Last week AWS wrapped up their latest AWS re:Invent Conference. This year it was a three week online event with multiple tracks, re-broadcasts, and announcements. This year, there were the usual announcements of improvements and new tools. At the top of the list for myself was:
- AWS Lambda’s billed 1ms instead of 100ms.
- S3 Strong Consistency.
- Outpost Size changes.
I don’t want this to be a recap of what was announced. There is honestly too much to cover in real detail in a single blog post. Instead, I want to break down announcements and see if I can figure out what's on the horizon.
Most announcements can be broken down to one or more of three categories.
1. New/Improved Service
This could be a new AWS EC2 class, or a new service like AWS Personalize.
These changes are the cost of doing business. Releasing upgrade instance types and services to take advantage of new technologies and the latest best practices.

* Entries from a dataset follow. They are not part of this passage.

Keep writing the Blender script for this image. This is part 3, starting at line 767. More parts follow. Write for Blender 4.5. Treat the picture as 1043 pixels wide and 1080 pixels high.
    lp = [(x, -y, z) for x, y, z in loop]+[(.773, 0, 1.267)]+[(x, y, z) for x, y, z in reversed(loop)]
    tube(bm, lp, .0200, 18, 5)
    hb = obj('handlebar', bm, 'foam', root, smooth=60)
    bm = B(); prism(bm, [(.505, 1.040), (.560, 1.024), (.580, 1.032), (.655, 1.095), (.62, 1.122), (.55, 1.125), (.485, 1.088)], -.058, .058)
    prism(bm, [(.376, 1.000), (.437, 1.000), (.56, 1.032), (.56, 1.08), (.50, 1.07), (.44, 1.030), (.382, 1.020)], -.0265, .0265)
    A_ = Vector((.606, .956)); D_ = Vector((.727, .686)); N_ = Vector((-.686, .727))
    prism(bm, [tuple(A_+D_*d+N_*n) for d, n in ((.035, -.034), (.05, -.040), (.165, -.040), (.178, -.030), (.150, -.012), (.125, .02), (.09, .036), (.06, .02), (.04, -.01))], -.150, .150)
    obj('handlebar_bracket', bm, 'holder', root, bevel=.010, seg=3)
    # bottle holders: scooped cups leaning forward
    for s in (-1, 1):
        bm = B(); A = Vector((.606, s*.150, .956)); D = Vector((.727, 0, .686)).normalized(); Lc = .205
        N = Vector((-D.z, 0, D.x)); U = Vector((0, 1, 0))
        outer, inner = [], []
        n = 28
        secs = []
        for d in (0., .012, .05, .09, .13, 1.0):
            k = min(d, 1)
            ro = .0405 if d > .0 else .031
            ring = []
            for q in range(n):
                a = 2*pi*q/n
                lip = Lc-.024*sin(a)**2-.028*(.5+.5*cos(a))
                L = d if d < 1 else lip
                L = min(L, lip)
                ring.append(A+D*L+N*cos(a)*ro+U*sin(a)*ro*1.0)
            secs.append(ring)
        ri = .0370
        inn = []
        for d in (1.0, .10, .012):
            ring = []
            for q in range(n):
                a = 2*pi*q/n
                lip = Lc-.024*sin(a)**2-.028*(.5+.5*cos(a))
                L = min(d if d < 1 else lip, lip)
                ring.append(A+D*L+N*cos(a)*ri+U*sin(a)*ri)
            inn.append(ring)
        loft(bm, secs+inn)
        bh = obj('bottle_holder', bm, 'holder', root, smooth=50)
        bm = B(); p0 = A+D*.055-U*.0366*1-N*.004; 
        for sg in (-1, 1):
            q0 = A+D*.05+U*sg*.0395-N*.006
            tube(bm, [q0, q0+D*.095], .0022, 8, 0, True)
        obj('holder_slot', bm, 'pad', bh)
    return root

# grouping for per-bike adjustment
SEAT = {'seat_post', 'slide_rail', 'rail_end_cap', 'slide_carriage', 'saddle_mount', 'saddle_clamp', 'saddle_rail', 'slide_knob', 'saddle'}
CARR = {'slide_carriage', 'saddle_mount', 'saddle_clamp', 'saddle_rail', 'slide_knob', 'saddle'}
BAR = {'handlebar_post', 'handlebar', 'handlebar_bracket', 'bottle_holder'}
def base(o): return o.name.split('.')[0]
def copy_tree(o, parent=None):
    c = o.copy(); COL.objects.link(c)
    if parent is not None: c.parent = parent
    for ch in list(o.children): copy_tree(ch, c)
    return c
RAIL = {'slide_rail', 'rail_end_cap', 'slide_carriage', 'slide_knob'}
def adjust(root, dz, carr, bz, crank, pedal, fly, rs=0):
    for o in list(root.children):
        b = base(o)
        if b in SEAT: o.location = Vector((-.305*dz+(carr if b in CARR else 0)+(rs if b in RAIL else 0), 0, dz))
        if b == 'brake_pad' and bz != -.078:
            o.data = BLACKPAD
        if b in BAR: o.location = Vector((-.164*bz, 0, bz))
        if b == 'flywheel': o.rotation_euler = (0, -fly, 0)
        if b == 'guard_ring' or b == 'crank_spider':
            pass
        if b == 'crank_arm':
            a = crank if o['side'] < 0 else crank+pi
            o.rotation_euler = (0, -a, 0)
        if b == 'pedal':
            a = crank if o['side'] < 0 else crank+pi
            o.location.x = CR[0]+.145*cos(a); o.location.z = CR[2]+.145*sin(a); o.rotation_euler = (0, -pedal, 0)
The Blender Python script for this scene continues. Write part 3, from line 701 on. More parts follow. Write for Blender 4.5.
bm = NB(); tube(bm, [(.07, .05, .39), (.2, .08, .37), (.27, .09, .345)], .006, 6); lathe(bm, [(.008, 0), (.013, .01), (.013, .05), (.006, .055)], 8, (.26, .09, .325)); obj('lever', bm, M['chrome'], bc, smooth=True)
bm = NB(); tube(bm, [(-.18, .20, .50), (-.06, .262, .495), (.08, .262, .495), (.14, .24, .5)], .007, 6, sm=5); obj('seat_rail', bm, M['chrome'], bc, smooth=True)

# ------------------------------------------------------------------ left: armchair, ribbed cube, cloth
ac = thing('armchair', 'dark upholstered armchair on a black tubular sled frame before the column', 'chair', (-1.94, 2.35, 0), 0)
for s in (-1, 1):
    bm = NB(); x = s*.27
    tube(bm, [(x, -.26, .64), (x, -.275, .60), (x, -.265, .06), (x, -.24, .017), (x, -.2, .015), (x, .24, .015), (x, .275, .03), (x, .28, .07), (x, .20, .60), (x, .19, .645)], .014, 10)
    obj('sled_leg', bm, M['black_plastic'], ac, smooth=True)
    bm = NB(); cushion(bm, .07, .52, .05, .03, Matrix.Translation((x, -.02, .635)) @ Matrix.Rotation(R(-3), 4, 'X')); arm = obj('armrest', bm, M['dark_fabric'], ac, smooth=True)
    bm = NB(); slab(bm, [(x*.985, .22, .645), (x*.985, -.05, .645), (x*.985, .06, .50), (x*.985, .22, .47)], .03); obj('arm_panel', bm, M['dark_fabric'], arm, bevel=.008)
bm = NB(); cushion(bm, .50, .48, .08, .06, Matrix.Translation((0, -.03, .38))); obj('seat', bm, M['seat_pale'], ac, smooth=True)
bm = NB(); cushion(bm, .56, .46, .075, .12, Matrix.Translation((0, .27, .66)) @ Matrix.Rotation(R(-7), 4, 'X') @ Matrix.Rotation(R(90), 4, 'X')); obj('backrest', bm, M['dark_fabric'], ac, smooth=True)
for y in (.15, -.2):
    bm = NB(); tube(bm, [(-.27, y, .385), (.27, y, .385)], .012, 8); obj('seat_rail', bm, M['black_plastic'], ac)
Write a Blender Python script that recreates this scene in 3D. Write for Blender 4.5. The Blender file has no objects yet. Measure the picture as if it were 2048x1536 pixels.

2. Replicating Customer Solutions
Releasing a service that replicates what other customers have been doing, to make it easier to adopt cloud first practices.
These tools could replace something that customers have been building themselves. An example is AWS Backup — an AWS Service that is used to manage backups. This replaced a homemade Lambda backup solution that Metal Toad had built to manage and orchestrate backups.
It could also be a tool that AWS has been using internally, that they are able to productize for their customers to use. Devops Guru and Security Hub are all based on AWS Internal tools and processes that they decided to make public.
When these tools come out, I look at Metal Toad’s offerings, architecture diagrams, and manuals to see where we can improve. The whole point of these is to enable companies to stop spending money on expensive custom processes and to standardize on cloud technology. This means there is either a way for Metal Toad to offer more to our clients, or to save them money.
3. Industry disruption
This means releasing technology that disrupts industries that have become stagnant or a burden of vendor lock in.
This is the group that I find the most interesting, and the number of announcements has been growing faster over the last few years. I see this for a couple of different reasons.
- AWS wants to push the envelope and current technology can’t keep up.
- Customers have a legitimate problem.
This is the group that can spur the biggest changes to the whole cloud ecosystem. The fact that AWS has Open sourced EKS and AWS Outpost allows users to easily setup hybrid cloud and multi-cloud setup with a single set of tools.
What it all means is that AWS is dedicated to their customers, releasing tools to allow them to focus on their business instead of technology. AWS is the largest cloud provider by a large margin, but to me this signals that they are taking their competition seriously. At Metal Toad, the two reasons for hesitancy with choosing AWS is vendor lock in or being a Microsoft Shop. These tools enable AWS to break down these two barriers and allow for greater cloud adoption.
What’s next? Long term, I see new opensource technologies and tools from Amazon as they continue to up the stakes with Azure. Imagine one day seeing an offering in the Azure marketplace for an AWS API Gateway or RDS, so you can use your same Infrastructure as Code to deploy the stack to either environment.
In the short term, it looks like I have a lot of new products to become familiar with on AWS.